Wedding + Portrait


Trending: Wedding Portraits without Faces

April 6, 2023

By Aimee Baldridge

Sarah Falugo

We’ve been noticing a lot more wedding shots lately that tell a whole story without showing a whole person. Some crop the eyes or go in tight on hands joining together. Others showcase the gesture of a lace-adorned arm or a rustling dress. But they’re not just detail shots. These images convey character and emotion like wedding portraits, but without showing the subject’s full face.

Wedding portraits without faces
© Sarah Falugo

“Shots of that type are communicating to us in a less obvious way and perhaps in more of an emotional way,” explains Portland, Oregon–based photographer Sarah Falugo. “People are leaning more and more into that rather than everything needing to be a full-length portrait, looking at the camera.”

She says both photographers and clients have moved toward multi-layered imagery that draws on multiple genres, including cinema. “Clients are wanting something that speaks with a less obvious tone about what the interpretation of their wedding could be,” she says.

Wedding portraits without faces
© KT Merry

Miami-based KT Merry also points out that revealing only part of the picture is a common cinematic storytelling technique used to engage viewers’ imaginations and connect them to characters. “They’re not showing you the full picture because they want to kind of bring you in further,” she says.

Merry says her own style of cropped wedding portrait composition grew out of shooting film and learning to work a scene with a prime lens: “You’re moving in and out, you’re recomposing, and you’re doing that usually with your eye and your body,” she explains. It’s an approach that she says taught her to always be intuitively looking for what she calls the “shot within the shot.”

If she’s photographing a couple, for example, she’ll start by capturing them in typical wedding portrait style with heads and all, then move in for a tight shot that leaves out their eyes: “Maybe she’s got her hand on his chest and they’re both smiling, and you just see that moment,” she says. “I think it really does capture that feeling of connection, which is one of our most instinctual needs as human beings.”

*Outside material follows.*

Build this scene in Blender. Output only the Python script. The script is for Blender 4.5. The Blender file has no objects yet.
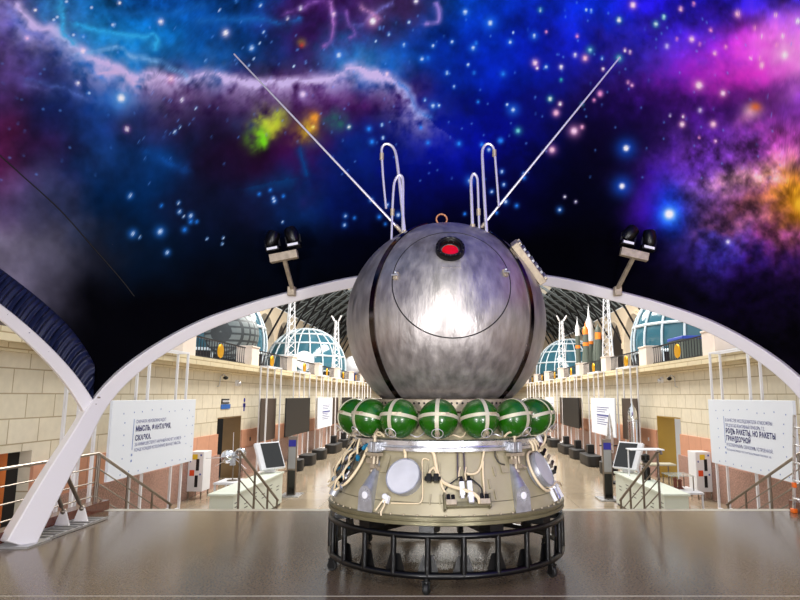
import bpy, math, random
import numpy as np
from mathutils import Matrix, Vector

SC = bpy.context.scene
COL = SC.collection
PI = math.pi
rad = math.radians
random.seed(5)

# ------------------------------------------------------------------ helpers
class MB:
    """Collects shapes and links them as ONE mesh object."""
    def __init__(s, M=None):
        s.v = []; s.f = []; s.M = M or Matrix.Identity(4)
    def at(s, M):
        s.M = M; return s
    def add(s, vs, fs):
        b = len(s.v)
        s.v += [tuple(s.M @ Vector(p)) for p in vs]
        s.f += [tuple(b + i for i in f) for f in fs]
        return s
    def box(s, c, d, rz=0.0):
        x, y, z = [q / 2 for q in d]
        R = Matrix.Rotation(rz, 3, 'Z')
        P = [(-x, -y, -z), (x, -y, -z), (x, y, -z), (-x, y, -z), (-x, -y, z), (x, -y, z), (x, y, z), (-x, y, z)]
        P = [tuple(R @ Vector(p) + Vector(c)) for p in P]
        return s.add(P, [(0, 3, 2, 1), (4, 5, 6, 7), (0, 1, 5, 4), (1, 2, 6, 5), (2, 3, 7, 6), (3, 0, 4, 7)])
    def lathe(s, prof, seg=32, a0=0.0, a1=2 * PI, cap=True):
        full = abs(a1 - a0 - 2 * PI) < 1e-6
        n = seg if full else seg + 1
        vs = []; fs = []
        for k in range(n):
            a = a0 + (a1 - a0) * k / seg
            for r, z in prof:
                vs.append((r * math.cos(a), r * math.sin(a), z))
        m = len(prof)
        for k in range(seg):
            k2 = (k + 1) % n
            for j in range(m - 1):
                fs.append((k * m + j, k2 * m + j, k2 * m + j + 1, k * m + j + 1))
        if cap and full:
            if prof[0][0] > 1e-6: fs.append(tuple(k * m for k in range(n))[::-1])
            if prof[-1][0] > 1e-6: fs.append(tuple(k * m + m - 1 for k in range(n)))
        return s.add(vs, fs)
    def ring(s, prof, seg=64):
        """closed profile swept round z"""
        m = len(prof); vs = []; fs = []
        for k in range(seg):
            a = 2 * PI * k / seg
            for r, z in prof: vs.append((r * math.cos(a), r * math.sin(a), z))
        for k in range(seg):
            k2 = (k + 1) % seg
            for j in range(m):
                j2 = (j + 1) % m
                fs.append((k * m + j, k2 * m + j, k2 * m + j2, k * m + j2))
        return s.add(vs, fs)
    def torus(s, R, r, seg=48, ts=10, z=0.0):
        return s.ring([(R + r * math.cos(2 * PI * j / ts), z + r * math.sin(2 * PI * j / ts)) for j in range(ts)], seg)
    def sphere(s, c, r, u=32, v=16, sz=1.0):
        prof = [(r * math.sin(PI * j / v) if 0 < j < v else 0.0, -r * sz * math.cos(PI * j / v)) for j in range(v + 1)]
        M0 = s.M; s.M = M0 @ Matrix.Translation(c)
        s.lathe(prof, u, cap=False); s.M = M0
        return s
    def cyl(s, p0, p1, r0, r1=None, seg=12):
        return s.tube([p0, p1], [r0, r0 if r1 is None else r1], seg)
    def tube(s, pts, r, seg=8, closed=False):
        P = [Vector(p) for p in pts]; n = len(P)
        if not isinstance(r, (list, tuple)): r = [r] * n
        vs = []; fs = []
        T = []
        for i in range(n):
            a = P[(i - 1) % n] if (closed or i > 0) else P[i]
            b = P[(i + 1) % n] if (closed or i < n - 1) else P[i]
            T.append((b - a).normalized())
        up = Vector((0, 0, 1)) if abs(T[0].z) < .9 else Vector((1, 0, 0))
        N = (up - T[0] * up.dot(T[0])).normalized()
        for i in range(n):
            N = (N - T[i] * N.dot(T[i])).normalized()
            B = T[i].cross(N)
            for k in range(seg):
                a = 2 * PI * k / seg
                vs.append(tuple(P[i] + (N * math.cos(a) + B * math.sin(a)) * r[i]))
        for i in range(n if closed else n - 1):
            i2 = (i + 1) % n
            for k in range(seg):
                k2 = (k + 1) % seg
                fs.append((i * seg + k, i * seg + k2, i2 * seg + k2, i2 * seg + k))
        if not closed:
            fs.append(tuple(range(seg))[::-1]); fs.append(tuple((n - 1) * seg + k for k in range(seg)))
        return s.add(vs, fs)
    def bar(s, p0, p1, w, d=None):
        """square tube"""
        d = d or w
        a = Vector(p0); b = Vector(p1); t = (b - a).normalized()
        up = Vector((0, 0, 1)) if abs(t.z) < .95 else Vector((0, 1, 0))
        n = (up - t * up.dot(t)).normalized(); q = t.cross(n)
        vs = []
        for p in (a, b):
            for i, j in ((-1, -1), (1, -1), (1, 1), (-1, 1)):
                vs.append(tuple(p + q * (i * w / 2) + n * (j * d / 2)))
        return s.add(vs, [(3, 2, 1, 0), (4, 5, 6, 7), (0, 1, 5, 4), (1, 2, 6, 5), (2, 3, 7, 6), (3, 0, 4, 7)])
    def prism(s, poly, h0, h1):
        """polygon in local xy extruded h0..h1 along local z"""
        n = len(poly)
        vs = [(x, y, h0) for x, y in poly] + [(x, y, h1) for x, y in poly]
        fs = [tuple(range(n))[::-1], tuple(range(n, 2 * n))]
        fs += [(i, (i + 1) % n, n + (i + 1) % n, n + i) for i in range(n)]
        return s.add(vs, fs)
    def build(s, name, mat, parent=None, bevel=0.0, loc=None, sharp=35):
        me = bpy.data.meshes.new(name)
        me.from_pydata(s.v, [], s.f)
        me.validate()
        if mat: me.materials.append(mat)
        me.polygons.foreach_set('use_smooth', [True] * len(me.polygons))
        me.set_sharp_from_angle(angle=rad(sharp))
        me.update()
        o = bpy.data.objects.new(name, me); COL.objects.link(o)
        if parent: o.parent = parent
        if loc: o.location = loc
        if bevel:
            b = o.modifiers.new('bevel', 'BEVEL'); b.width = bevel; b.segments = 2; b.limit_method = 'ANGLE'
        return o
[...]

Wedding portraits without faces
© Jacqui Cole

Wedding portraits that don’t show faces can meet practical needs as well. Tampa-based Jacqui Cole often shares tight shots that highlight elements like garments and flowers with other vendors as a professional courtesy. “All these elements people have worked on over a year, usually,” she says, “and it’s coming to fruition on that wedding day.”

And wedding portraits without faces can work well for photographers’ own marketing purposes: “If we don’t show the client’s face, then it’s easier for the next client who looks at that image to imagine it’s them, says Sarah Falugo. “If we can connect a client and actually have them imagine it’s their own wedding portrait, they’re more likely to book us.”

But she discourages cropping willy nilly just to try out the style. It’s essential, she says, to compose images with a clear idea of what they’re about. “If the viewer is confused about what the picture is about,” she says, “then it’s not successful.”

Wedding portraits without faces
© Jacqui Cole

While no one sees faceless wedding portraits replacing more conventional shots, they’re one element of a candid storytelling genre that isn’t going away. They add depth to a photographic narrative, whether in an album or on a gallery wall.

“I don’t see us reverting back to the more polished, stylized style of photography,” says Jacqui Cole. “We have the freedom to shoot these fun, really true, authentic moments. And that means a lot of movement and potentially the faces not being in it…I don’t think that’s going to go anywhere because I think both the photographer and the client are liking it.”